New collaborative paper published in Battery Energy on “Intraparticular inhomogeneity limits capacity in lithium sulfur batteries with carbonate electrolyte”. This work shows that the performance of lithium-sulfur batteries with carbonate electrolytes is strongly governed by how the cathode-electrolyte interphase (CEI) forms inside nanoporous carbon host particles during the first discharge. Using cryogenic electron microscopy together with electrochemical analysis, we found that the CEI is not a uniform surface film but develops heterogeneously into the particle, leaving larger particles with inactive interior regions and therefore lower sulfur utilization. The results show that reducing carbon particle size improves capacity and rate performance, while also providing clear design guidelines for more efficient solid-state Li-S cathodes. Collaborative work with the groups of Christian Prehal and Alen Vizintin.
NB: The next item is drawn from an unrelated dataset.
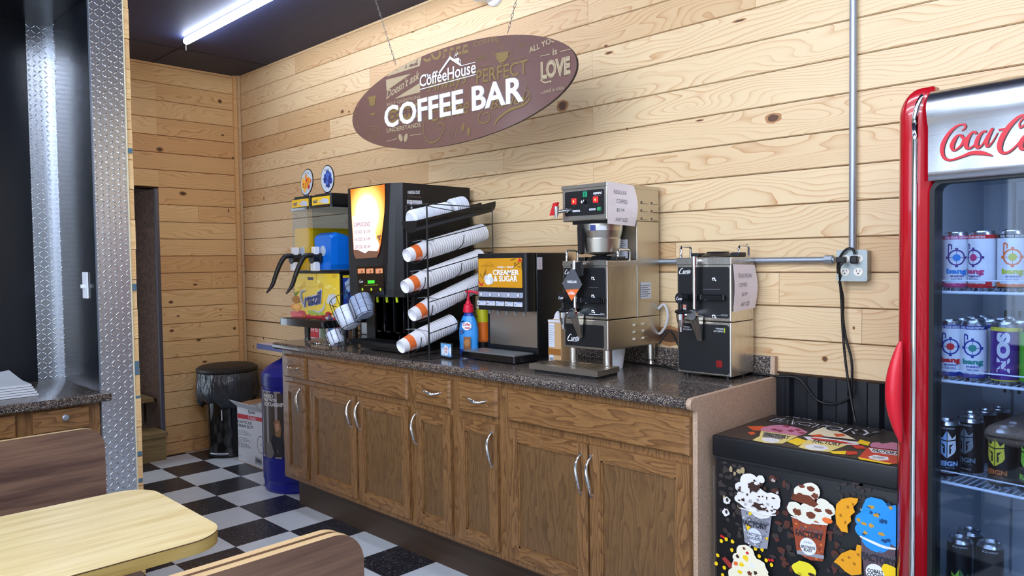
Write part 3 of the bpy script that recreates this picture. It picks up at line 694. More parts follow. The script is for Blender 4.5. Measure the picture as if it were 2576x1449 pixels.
def price_paper(name, pts, lines, label, thick=.0006, normal=None):
    """a sheet hanging on a side face: pts is a grid of rows of points"""
    n = len(pts); m_ = len(pts[0]); a = MB(); vs = [p for r in pts for p in r]; k = len(vs)
    nn = normal or X_; vs2 = [v-nn*thick for v in vs]
    fs = []
    for i in range(n-1):
        for j in range(m_-1): q = i*m_+j; fs += [[q, q+m_, q+m_+1, q+1], [k+q, k+q+1, k+q+m_+1, k+q+m_]]
    for j in range(m_-1): fs += [[j, j+1, k+j+1, k+j], [(n-1)*m_+j+1, (n-1)*m_+j, k+(n-1)*m_+j, k+(n-1)*m_+j+1]]
    for i in range(n-1): fs += [[(i+1)*m_, i*m_, k+i*m_, k+(i+1)*m_], [i*m_+m_-1, (i+1)*m_+m_-1, k+(i+1)*m_+m_-1, k+i*m_+m_-1]]
    a.add(vs+vs2, fs, PAPER, False); o = a.build(name, label=label, cat='price notice')
    def at(s_, t_):
        i = min(max(t_*(n-1), 0), n-1.0001); j = min(max(s_*(m_-1), 0), m_-1.0001); i0, j0 = int(i), int(j); fi, fj = i-i0, j-j0
        return (pts[i0][j0]*(1-fi)*(1-fj)+pts[i0+1][j0]*fi*(1-fj)+pts[i0][j0+1]*(1-fi)*fj+pts[i0+1][j0+1]*fi*fj)
    b = MB()
    for (tx, s0, s1, t0, t1, sh) in lines:
        vs, fs, _ = text_geo(tx, -.004, sh); b.add([at(s0+(s1-s0)*x, t1+(t0-t1)*y)+nn*.0009 for x, y in vs], fs, GREYTXT)
    b.build('lettering', o); return o
# paper on its right side, curling off at the edges
px, rows = SX1+.002, []
for i in range(9):
    t_ = i/8; r = []
    for j in range(9):
        s_ = j/8; z = 1.435-.005*s_-t_*(.182-.012*s_); y = SYF+.006+s_*.172+.004*t_; bow_ = .003+.010*math.sin(PI*min(1, t_*1.1))*(1-s_)*.6+.012*s_**2*math.sin(PI*t_)
        r.append(V(px+bow_, y, z))
    rows.append(r)
price_paper('price_paper', rows, [('TEXAS PECAN', .17, .78, .20, .29, .08), ('COFFEE:', .20, .56, .40, .485, .08), ('$0.99', .33, .57, .61, .70, .08), ('ANY SIZE', .30, .70, .82, .91, .3)],
            'white paper reading TEXAS PECAN COFFEE $0.99 ANY SIZE on the right server', normal=X_)
# ---- brewer
BX0, BX1, BYF, BYB = 3.798, 4.034, -.395, -.025
t = thing('coffee_brewer', (BX0, BYF, H), 'tall stainless coffee brewer on four legs with red switches and a brew basket', 'coffee maker')
w, dd = BX1-BX0, BYB-BYF
zb0, zb1, zs1, zh0, zh1 = .098, .222, .466, .630, .780
col0 = .205
a = MB(); a.box(0, w, 0, dd, zb0, zb1, SSF, .004); a.build('base_housing', t)
a = MB(); a.box(0, w, col0, dd, zb1+.001, zh0-.001, SSF, .003); a.cyl((w-.004, col0-.001, zh0-.03), (w-.004, col0-.005, zh0-.03), .004, CHROME, n=10); a.cyl((w-.004, col0-.001, .44), (w-.004, col0-.005, .44), .004, CHROME, n=10)
a.build('rear_column', t)
a = MB(); a.box(0, w, 0, dd+.001, zh0, zh1-.006, SSF, .004); a.box(-.003, w+.002, -.003, dd+.002, zh1-.016, zh1, SSF, .002); a.box(.03, w-.03, .03, .2, zh0-.012, zh0, BLKM); a.build('brew_head', t)
VENT = mat('vent_slot', (92, 84, 66), .5, .6)
FR = RIGHT(w, 0, 0)
for r in range(3):
    for c_ in range(2): a = MB(); a.prism([(.235+.075*c_, .705-.034*r), (.285+.075*c_, .705-.034*r), (.28+.075*c_, .714-.034*r), (.24+.075*c_, .714-.034*r)], 0, .005, SSF, FR); a.rect(.236+.075*c_, .7035-.034*r, .284+.075*c_, .7052-.034*r, VENT, FR); a.build('vent_louvre', t)
    for c_ in range(2): a = MB(); a.prism([(.175+.065*c_, .128+.030*r), (.215+.065*c_, .128+.030*r), (.21+.065*c_, .137+.030*r), (.18+.065*c_, .137+.030*r)], 0, .006, SSF, FR); a.rect(.176+.065*c_, .126+.030*r, .214+.065*c_, .1285+.030*r, VENT, FR); a.build('vent_louvre', t)
a = MB(); a.lay = 20; a.rect(col0+.02, .30, col0+.10, .37, CARDW, FR)
for k in range(6): a.rect(col0+.025, .309+.009*k, col0+.075+.015*(k % 2), .312+.009*k, GREYTXT, FR)
a.build('rating_label', t)
F = FRONT(0, 0, 0)
a = MB(); a.prism(rr(.016, w-.014, zh0+.022, zh1-.026, .006), .0003, .002, BLK, F); a.build('control_panel', t)
a = MB(); a.lay = 40; zc_ = zh0
a.line('GEMINI', WTXT, w-.068, zh1-.046, .009, .044, F, bold=.03, shear=.3); a.rect(w-.062, zh1-.052, w-.03, zh1-.050, GREYTXT, F)
a.flat(rr(.058, .098, zh0+.038, zh0+.046, .002), CARDW, F); a.line('HOT WATER', DKTXT, .061, zh0+.0395, .0045, .034, F); a.flat(rr(.146, .180, zh0+.040, zh0+.048, .002), CARDW, F); a.line('START', DKTXT, .151, zh0+.0415, .0045, .024, F)
for x_, z_ in ((.108, zh0+.078),): a.flat(ell(x_, z_, .005, .006, 10), WTXT, F)
for x_, tx in ((.060, 'LEFT'), (.126, 'BREW'), (.185, 'RIGHT')): a.line(tx, GREYTXT, x_, zh0+.062 if tx != 'BREW' else zh0+.058, .0035, .018, F)
a.build('panel_lettering', t)
a = MB(); a.box(.116, .139, -.008, -.002, zh0+.095, zh0+.120, GREEN, .003); a.rect(.126, zh0+.100, .129, zh0+.115, DKTXT, FRONT(0, -.0078, 0)); a.build('green_power_switch', t)
for x_ in (.068, .182):
    a = MB(); a.box(x_-.012, x_+.012, -.008, -.002, zh0+.070, zh0+.095, REDLIT, .002); a.flat(ell(x_, zh0+.082, .003, .005, 10), mat('switch_glow', (255, 190, 90), .4, emit=1.5), FRONT(0, -.0078, 0)); a.build('red_switch', t)
a = MB(); a.cyl((.127, -.002, zh0+.078), (.127, -.014, zh0+.078), .0085, BLKG, .007, 16); a.rect(.1255, zh0+.078, .1285, zh0+.085, WTXT, FRONT(0, -.0138, 0)); a.build('selector_knob', t)
a = MB(); a.cyl((.200, -.002, zh0+.044), (.200, -.010, zh0+.044), .0095, mat('green_lens', (60, 150, 96), .25), .008, 18); a.build('start_button', t)
a = MB(); a.cyl((.04, 0, zh0+.046), (.04, -.02, zh0+.046), .010, CHROME, n=16); a.cyl((.036, -.02, zh0+.046), (.010, -.052, zh0+.04), .007, CHROME, n=12); a.cyl((.012, -.052, zh0+.062), (.012, -.052, zh0+.016), .012, CHROME, .007, 16); a.build('hot_water_tap', t)
a = MB(frame((.012, -.052, zh0+.05), V(1, -.2, 0), Z_)); a.prism([(.012, .03), (-.016, .028), (-.042, -.022), (-.010, -.022), (.004, .012)], -.006, .006, RED); a.build('tap_lever', t, 'red tap lever')
# basket
bc = (w/2+.004, .105)
a = MB(frame((bc[0], bc[1], 0), X_, Y_)); a.lathe([(.02, .478), (.024, .488), (.070, .494), (.078, .500), (.085, .555), (.083, .560), (.092, .590), (.094, zh0-.013), (.0001, zh0-.013)], SSF, 36); a.build('brew_basket', t)
a = MB(); Fh = frame((bc[0]-.03, bc[1]-.085, 0), V(1, -.25, 0), Z_); a.prism([(-.014, zh0-.014), (.016, zh0-.014), (.018, .60), (.014, .50), (.004, .492), (-.012, .496), (-.016, .60)], 0, .016, BLK, Fh); a.cyl(Fh @ V(0, .503, .014), Fh @ V(0, .503, .018), .003, CHROME, n=8); a.build('basket_handle', t)
a = MB(); a.lay = 5; FL2 = Matrix.Translation((bc[0], bc[1], 0)); 
for u0_, u1_, mm, z0_, z1_ in ((.018, .040, NAVY, .588, .612), (.042, .085, CARDW, .590, .608)):
    P_ = []; n_ = 6
    for k in range(n_+1): th = (u0_+(u1_-u0_)*k/n_)/.094; P_.append(((.0955)*math.sin(th), -(.0955)*math.cos(th), z0_))
    for k in range(n_+1): th = (u1_-(u1_-u0_)*k/n_)/.094; P_.append(((.0955)*math.sin(th), -(.0955)*math.cos(th), z1_))
    a.add(P_, [[k, k+1, 2*n_-k, 2*n_+1-k] for k in range(n_)], mm, False, FL2)
a.build('basket_sticker', t)
l0_, l1_ = on(1546, 650, 1, BYF+col0), on(1579, 602, 1, BYF+col0)
a = MB(FRONT(0, col0, 0)); a.lay = 6; lx0, lx1, lz0, lz1 = l0_.x-BX0, min(l1_.x-BX0, w-.02), l0_.z-H, l1_.z-H; a.rect(lx0, lz0, lx1, lz1, CARDW)
for k in range(9): a.rect(lx0+.006, lz0+.006+(lz1-lz0)*k/10, lx1-.006-.01*(k % 3), lz0+.008+(lz1-lz0)*k/10, GREYTXT)
a.build('instruction_label', t)
# server sitting in the brewer
sv = thing('coffee_server', (BX0, BYF, H+zb1), 'stainless coffee server inside the tall brewer with a diamond REGULAR sign', 'coffee server')
sd, sh = col0-.003, zs1-zb1-.002
a = MB(); a.box(.001, w-.001, 0, sd, .002, sh-.015, SS, .003); a.box(-.002, w+.001, -.003, sd, sh-.022, sh, SS, .003); a.build('housing', sv)
a = MB(); a.prism(rr(.006, w-.010, .014, sh-.028, .008), .0002, .002, BLK, F); a.build('front_panel', sv)
a = MB(); a.lay = 40; curtis(a, .012, sh-.056, .020, F); 
for z_ in (sh-.072, sh-.145, sh-.208): icon_cup(a, .162, z_, .008, F)
a.rect(.14, sh-.110, .19, sh-.1085, GREYTXT, F); a.rect(.14, .022, .222, .0235, WTXT, F); a.line('SERVER', WTXT, .2, .027, .003, .02, F); a.build('front_lettering', sv)
faucet(sv, .095, -.002, 0, 0, sh-.004, .040)
a = MB(); a.box(-.004, .222, -.024, -.012, .068, .092, BLKG, .003); a.box(.212, .222, -.024, 0, .068, .092, BLKG, .003); a.build('pull_bar', sv)
server_handles(sv, 0, w, 0, sd+.02, sh)
a = MB(); Fm = frame((w/2+.01, sd/2, sh), X_, Y_); a.lathe([(.062, 0), (.062, .004), (.044, .016), (.040, .02), (.0001, .02)], BLK, 28, Fm)
for s_ in (-1, 1): a.box(s_*.085-.018, s_*.085+.018, -.03, .03, 0, .016, BLK, .004, M=Fm)
a.build('lid', sv)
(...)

New paper published in Polymer Chemistry on cellulose-based membranes. The collaborative work demonstrates how tailored linear and star-shaped block copolymers can be assembled around cellulose fibers to create hierarchical porous structures, which can then be chemically modified to adjust surface polarity, wettability, and water permeance. This approach opens a versatile route toward functional, cellulose-based porous materials for future membrane, filtration, and separation applications.

New collaborative paper spearheaded by Gündog Yücesan published in Advanced Functional Materials (and featured on the back cover). In this work, we introduce flexible bimetallic phosphonate crystals as a new class of energy-storage materials that combine mechanical flexibility with remarkable chemical stability and electrochemical activity. The material remains structurally stable across a broad pH range and delivers specific capacitances of around 140 F/g under mildly acidic and alkaline conditions, making it an attractive and more sustainable alternative to conventional supercapacitor electrodes.